Despite the Regional Transportation Authority’s future being in the hands of state legislators, the executive director was considering asking the RTA board for a new three-year contract that would likely extend beyond the life of the agency itself.
RTA Executive Director Leanne Redden made calls to the board of directors in recent days seeking support for the three-year contract, according to sources familiar with the matter, but the proposed deal will not be on the board’s Aug. 21 agenda.
Redden has been with the RTA since 2005 and has served as executive director since 2014. She is earning $362,372, according to the RTA’s data portal, under her current contract.
Opposition to the contract extension materialized after board members were called and a movement was afoot to vote it down if it was placed on the August agenda.
“A new contract for Leanne Redden is not on our August Board agenda and there are currently no plans to include a new contract on future Board agendas,” the agency said in a statement.
The contract talk comes as the RTA, which oversees planning and budgeting for Metra, Pace and the Chicago Transit Authority, is seeking state funding to avoid a $771 million fiscal cliff next year as federal grant funding expires. The RTA is seeking $1.5 billion to address the shortfall and make investments in the systems that provide bus and rail service across the region.
The General Assembly has been in negotiations for a year to provide the funding, while promising an overhaul of the governance structure of the transit agencies was also required.
"Nothing’s been decided," board Chairman Kirk Dillard told Crain’s of Redden’s contract. "It’s off the agenda, and there’s nothing to talk about at this time. I didn’t want to have it go forward.”
Dillard said he’s “waiting to see what the lay of the land is” before deciding if a new contract is in order.
"There was just discussion as to what’s going on personnel-wise these days so that we have continuity with whatever the Legislature wants to do,” he said.
The potential contract extension angered some board members and those advocating for the state legislation.

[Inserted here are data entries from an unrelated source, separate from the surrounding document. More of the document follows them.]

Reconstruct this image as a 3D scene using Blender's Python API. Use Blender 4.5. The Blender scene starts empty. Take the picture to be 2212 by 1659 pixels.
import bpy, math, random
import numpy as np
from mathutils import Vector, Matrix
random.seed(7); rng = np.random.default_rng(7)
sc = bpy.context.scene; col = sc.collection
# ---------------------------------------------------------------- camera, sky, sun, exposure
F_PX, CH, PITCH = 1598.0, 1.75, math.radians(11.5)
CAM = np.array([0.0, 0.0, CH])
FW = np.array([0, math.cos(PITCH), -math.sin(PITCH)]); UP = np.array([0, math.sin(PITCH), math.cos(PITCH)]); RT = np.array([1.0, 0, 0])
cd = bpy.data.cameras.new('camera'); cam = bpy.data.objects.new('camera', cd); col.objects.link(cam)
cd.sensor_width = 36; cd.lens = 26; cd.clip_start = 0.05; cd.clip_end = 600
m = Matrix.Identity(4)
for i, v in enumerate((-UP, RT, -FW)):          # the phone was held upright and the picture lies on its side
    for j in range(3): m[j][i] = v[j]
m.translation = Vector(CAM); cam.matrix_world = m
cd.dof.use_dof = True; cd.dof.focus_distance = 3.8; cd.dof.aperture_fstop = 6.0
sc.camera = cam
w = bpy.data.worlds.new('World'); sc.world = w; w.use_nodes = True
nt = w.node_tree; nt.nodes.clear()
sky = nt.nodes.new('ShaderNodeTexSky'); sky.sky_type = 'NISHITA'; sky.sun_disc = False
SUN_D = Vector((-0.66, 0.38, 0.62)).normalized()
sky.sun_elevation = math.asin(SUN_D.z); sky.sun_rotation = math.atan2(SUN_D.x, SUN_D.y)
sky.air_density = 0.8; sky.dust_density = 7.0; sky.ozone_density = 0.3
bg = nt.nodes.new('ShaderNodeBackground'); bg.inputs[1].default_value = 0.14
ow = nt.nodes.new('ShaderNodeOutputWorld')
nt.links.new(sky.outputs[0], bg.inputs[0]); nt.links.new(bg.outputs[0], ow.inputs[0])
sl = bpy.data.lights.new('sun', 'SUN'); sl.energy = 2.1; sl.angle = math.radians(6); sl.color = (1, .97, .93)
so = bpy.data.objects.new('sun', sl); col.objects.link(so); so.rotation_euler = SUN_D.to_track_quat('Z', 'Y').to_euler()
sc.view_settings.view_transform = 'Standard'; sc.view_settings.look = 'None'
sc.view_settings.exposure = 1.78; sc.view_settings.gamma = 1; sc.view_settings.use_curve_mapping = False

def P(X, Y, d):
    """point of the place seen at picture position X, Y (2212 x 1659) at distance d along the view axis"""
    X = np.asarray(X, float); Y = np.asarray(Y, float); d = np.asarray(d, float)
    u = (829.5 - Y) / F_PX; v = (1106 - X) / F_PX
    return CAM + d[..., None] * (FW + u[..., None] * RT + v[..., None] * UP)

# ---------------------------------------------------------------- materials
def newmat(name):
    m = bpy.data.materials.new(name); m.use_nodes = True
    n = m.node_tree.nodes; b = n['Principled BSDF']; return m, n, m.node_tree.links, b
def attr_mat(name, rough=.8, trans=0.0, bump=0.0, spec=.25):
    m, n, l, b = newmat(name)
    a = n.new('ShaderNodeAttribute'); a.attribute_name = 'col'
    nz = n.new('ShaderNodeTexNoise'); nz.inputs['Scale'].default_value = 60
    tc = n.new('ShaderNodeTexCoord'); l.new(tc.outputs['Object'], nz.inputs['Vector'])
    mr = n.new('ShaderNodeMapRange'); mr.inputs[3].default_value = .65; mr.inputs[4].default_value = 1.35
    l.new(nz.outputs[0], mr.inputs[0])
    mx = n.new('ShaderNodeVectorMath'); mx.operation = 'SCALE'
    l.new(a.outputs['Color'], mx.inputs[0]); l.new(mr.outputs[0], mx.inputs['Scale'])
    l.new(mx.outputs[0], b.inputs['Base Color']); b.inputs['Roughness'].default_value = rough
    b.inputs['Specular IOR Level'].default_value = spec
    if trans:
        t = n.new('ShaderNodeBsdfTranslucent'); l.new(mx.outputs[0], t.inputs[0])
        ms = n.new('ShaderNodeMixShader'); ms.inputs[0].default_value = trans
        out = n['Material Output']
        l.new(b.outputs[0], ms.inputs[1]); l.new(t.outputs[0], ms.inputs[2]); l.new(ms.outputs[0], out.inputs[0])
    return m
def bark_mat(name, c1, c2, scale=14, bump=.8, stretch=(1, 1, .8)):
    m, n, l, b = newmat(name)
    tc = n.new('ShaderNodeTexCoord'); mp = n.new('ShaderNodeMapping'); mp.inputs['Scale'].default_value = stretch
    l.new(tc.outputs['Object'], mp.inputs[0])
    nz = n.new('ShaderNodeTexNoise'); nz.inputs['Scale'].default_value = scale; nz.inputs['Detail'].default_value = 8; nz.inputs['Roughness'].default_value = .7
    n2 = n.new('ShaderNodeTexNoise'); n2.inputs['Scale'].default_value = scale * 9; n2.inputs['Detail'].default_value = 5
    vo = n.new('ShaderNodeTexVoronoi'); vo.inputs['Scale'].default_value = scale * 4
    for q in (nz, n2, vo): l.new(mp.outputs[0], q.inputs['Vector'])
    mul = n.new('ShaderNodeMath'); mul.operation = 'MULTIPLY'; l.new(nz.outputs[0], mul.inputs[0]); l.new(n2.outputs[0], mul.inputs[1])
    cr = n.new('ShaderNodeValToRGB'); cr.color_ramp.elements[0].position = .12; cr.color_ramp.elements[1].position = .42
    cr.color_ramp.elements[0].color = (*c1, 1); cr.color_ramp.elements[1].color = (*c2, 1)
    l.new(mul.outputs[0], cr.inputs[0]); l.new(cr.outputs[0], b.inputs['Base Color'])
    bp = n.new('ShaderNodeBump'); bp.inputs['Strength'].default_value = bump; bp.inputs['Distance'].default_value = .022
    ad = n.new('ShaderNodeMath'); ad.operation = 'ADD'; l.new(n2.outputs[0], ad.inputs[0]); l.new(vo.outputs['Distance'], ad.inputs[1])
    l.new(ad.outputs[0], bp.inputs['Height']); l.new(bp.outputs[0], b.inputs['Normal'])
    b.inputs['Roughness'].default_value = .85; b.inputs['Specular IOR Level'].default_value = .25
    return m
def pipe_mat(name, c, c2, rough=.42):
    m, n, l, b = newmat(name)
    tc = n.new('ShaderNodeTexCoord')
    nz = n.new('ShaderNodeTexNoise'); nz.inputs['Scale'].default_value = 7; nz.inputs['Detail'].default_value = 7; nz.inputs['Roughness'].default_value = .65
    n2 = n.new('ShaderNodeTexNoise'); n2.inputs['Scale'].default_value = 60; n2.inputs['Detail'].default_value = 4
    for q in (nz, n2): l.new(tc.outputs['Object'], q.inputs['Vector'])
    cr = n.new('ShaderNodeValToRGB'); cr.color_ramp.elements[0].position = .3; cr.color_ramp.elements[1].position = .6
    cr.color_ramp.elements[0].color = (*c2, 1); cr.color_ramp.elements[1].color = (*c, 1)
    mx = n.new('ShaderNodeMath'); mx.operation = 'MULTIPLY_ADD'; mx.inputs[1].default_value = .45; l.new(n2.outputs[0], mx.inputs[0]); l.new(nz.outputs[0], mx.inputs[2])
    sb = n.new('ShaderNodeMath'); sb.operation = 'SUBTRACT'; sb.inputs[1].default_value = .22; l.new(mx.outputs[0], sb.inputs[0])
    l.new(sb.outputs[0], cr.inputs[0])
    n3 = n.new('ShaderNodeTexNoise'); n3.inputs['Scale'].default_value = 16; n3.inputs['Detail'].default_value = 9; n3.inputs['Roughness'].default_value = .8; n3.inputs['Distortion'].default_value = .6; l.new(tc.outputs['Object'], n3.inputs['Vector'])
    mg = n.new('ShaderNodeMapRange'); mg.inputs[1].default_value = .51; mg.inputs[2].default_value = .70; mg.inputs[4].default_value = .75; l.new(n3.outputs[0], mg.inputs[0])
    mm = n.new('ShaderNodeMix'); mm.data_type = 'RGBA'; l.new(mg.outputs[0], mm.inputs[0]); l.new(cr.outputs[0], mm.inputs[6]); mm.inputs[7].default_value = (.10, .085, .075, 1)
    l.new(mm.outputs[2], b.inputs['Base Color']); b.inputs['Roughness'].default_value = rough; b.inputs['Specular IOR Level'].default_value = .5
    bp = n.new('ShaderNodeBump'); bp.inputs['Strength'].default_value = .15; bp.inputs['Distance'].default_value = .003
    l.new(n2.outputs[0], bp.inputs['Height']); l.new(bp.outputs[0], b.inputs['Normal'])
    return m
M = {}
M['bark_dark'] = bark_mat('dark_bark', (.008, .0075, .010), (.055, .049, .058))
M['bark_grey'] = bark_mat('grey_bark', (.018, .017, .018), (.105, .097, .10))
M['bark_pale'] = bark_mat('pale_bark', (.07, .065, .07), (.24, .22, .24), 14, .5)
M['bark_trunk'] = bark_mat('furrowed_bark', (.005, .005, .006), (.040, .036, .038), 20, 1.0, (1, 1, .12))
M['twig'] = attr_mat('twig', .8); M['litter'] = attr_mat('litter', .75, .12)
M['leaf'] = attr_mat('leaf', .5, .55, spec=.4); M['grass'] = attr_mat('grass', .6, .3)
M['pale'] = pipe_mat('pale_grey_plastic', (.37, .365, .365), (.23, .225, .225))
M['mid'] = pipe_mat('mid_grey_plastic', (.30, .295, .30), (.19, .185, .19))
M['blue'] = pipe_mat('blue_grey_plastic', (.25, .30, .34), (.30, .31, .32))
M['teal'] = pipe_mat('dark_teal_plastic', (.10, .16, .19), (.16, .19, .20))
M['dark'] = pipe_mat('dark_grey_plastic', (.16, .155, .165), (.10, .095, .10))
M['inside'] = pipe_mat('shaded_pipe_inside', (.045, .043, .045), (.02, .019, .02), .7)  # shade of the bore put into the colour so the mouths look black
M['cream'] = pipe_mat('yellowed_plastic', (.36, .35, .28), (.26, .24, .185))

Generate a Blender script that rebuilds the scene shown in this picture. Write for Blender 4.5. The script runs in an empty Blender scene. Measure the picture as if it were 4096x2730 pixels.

“Trying to lock yourself into a three-year contract as workers are potentially getting layoff notices goes beyond being tone-deaf,” said Bob Reiter, president of the Chicago Federation of Labor.
The CFL is part of the union coalition seeking to overhaul the RTA to provide a new regional entity with expanded authority without consolidating the agencies, as had been previously proposed.
“It would be a giant mistake to move forward with a three-year contract for an agency that is on the chopping block to be eviscerated and replaced,” Reiter said.
State Rep. Eva-Dina Delgado, the lead House transit negotiator, told Crain’s she became aware Redden was seeking a new contract this week.
"I’m glad to hear that the board members that represent the RTA have expressed some concern about them moving forward with something like this,” she said.
The RTA and three transportation authorities are working to craft budget proposals to address their current dire fiscal predicament and alternate budgets if the state provides an injection of funding this fall.
The agencies have warned of drastic 40% service cuts if the state doesn’t deliver and will begin to lay out the specific reductions, as well as potential layoff notices to their unionized workforce, in the coming weeks.
"Until they have a solid expectation for what’s coming next, entering into a three-year contract for over $300,000 a year for one person. . . .I don’t think it makes a whole lot of sense given the situation that they’re in right now,” Delgado said.
The potential contract extension is not the first time the RTA has irritated lawmakers this year. The agency was previously criticized, including by Gov. JB Pritzker, for spending money on advertising calling on lawmakers to save mass transit.
Mayor Brandon Johnson held off appointing his then-chief operating officer, John Roberson, to lead the CTA, in part, because of pushback in Springfield that argued Roberson’s role could be in jeopardy because the transit legislation would likely dampen the traditional influence Chicago mayors have held over the CTA.
The appointment also faced resistance from the CTA board, including one of Johnson’s appointees. Roberson later left the city to join the Obama Foundation.
Reiter wasn’t sure why Johnson held off, but said, “Putting the brakes on bringing in new leadership as we’re about to restructure how all these different levels select their leaders was in line with what was happening through our discussions around a rebuilt government structure.”
The Illinois Senate approved a comprehensive transit bill in the final hour of the General Assembly’s spring session, but it was never considered in the House. Lawmakers are expected to take up the legislation during the fall veto session, but have yet to reach a compromise.
Under the proposed governance structure approved in the Senate, the RTA would be remade into a 20-member Northern Illinois Transit Authority, or NITA, with the governor, mayor of Chicago and Cook County board president each having five appointments to the new board, and the remaining five appointed by the board presidents of DuPage, Kane, Lake, McHenry and Will counties.
But there were disagreements over the voting threshold needed to approve major board decisions, and a compromise on a revenue package has not been reached.